# taz.de -- Neuer BP-Chef Dudley: Ein Amerikaner solls richten
       
       > Der neue BP-Chef Robert Dudley wird erst einmal als Krisenmanager
       > agieren. Eine neue Strategie, weg vom Öl, wird warten müssen.
       
 (IMG) Bild: Amerikaner durch und durch: Robert Dudley.
       
       Barack Obama hätte ihn schon längst rausgeschmissen. "Jemand, der solche
       Dinge sagt, würde nicht länger für mich arbeiten", schimpfte der
       US-Präsident Anfang Juni. Zuvor hatte BP-Chef Tony Hayward die größte
       Umweltkatastrophe der US-Geschichte als "winzig, im Verhältnis zur Größe
       des Ozeans" bezeichnet und von einem "sehr, sehr bescheidenen"

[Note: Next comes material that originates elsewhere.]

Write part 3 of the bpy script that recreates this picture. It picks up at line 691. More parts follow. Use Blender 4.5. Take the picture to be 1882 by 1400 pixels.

       Umweltschaden geredet.
       
       Nachdem der Konzern jetzt den Führungswechsel organisiert hat, wird das
       Eindreschen auf BP in den USA ein wenig komplizierter. Denn der neue Chef
       Robert Dudley, 54, ist ein echter Amerikaner. Beim Reden. Bei der Kleidung.
       Und beim Auftreten. Das Adjektiv "British" im Konzernnamen, das seit der
       Explosion der Ölplattform "Deepwater Horizon" am 20. April alle betonten,
       hat mit Dudley etwas weniger Sinn. "Britisch", das als Wort längst aus dem
       offiziellen Firmennamen verschwunden war, klang so, als handele es sich um
       einen kolonialen Konflikt. Dabei ist BP längst global, 40 Prozent seiner
       AktionärInnen sitzen in den USA, und BP ist der größte Ölproduzent in den
       USA.
       
       Bob Dudley leitet bereits seit Juni die Arbeiten im Golf von Mexiko,
       nachdem Hayward kurz zuvor seinen Auftritt vor dem US-Kongressausschuss
       vergeigt hatte. Und Dudley geht sowohl bei den Gouverneuren in den
       Bundesstaaten am Golf als auch im Weißen Haus ein und aus. Zudem gilt er
       als stressresistent. Diese Fähigkeit soll er sich unter anderem in Russland
       angeeignet haben, wo er acht Jahre lang für TNK-BP, einem
       Gemeinschaftsunternehmen von BP und russischen Investoren, gearbeitet hat.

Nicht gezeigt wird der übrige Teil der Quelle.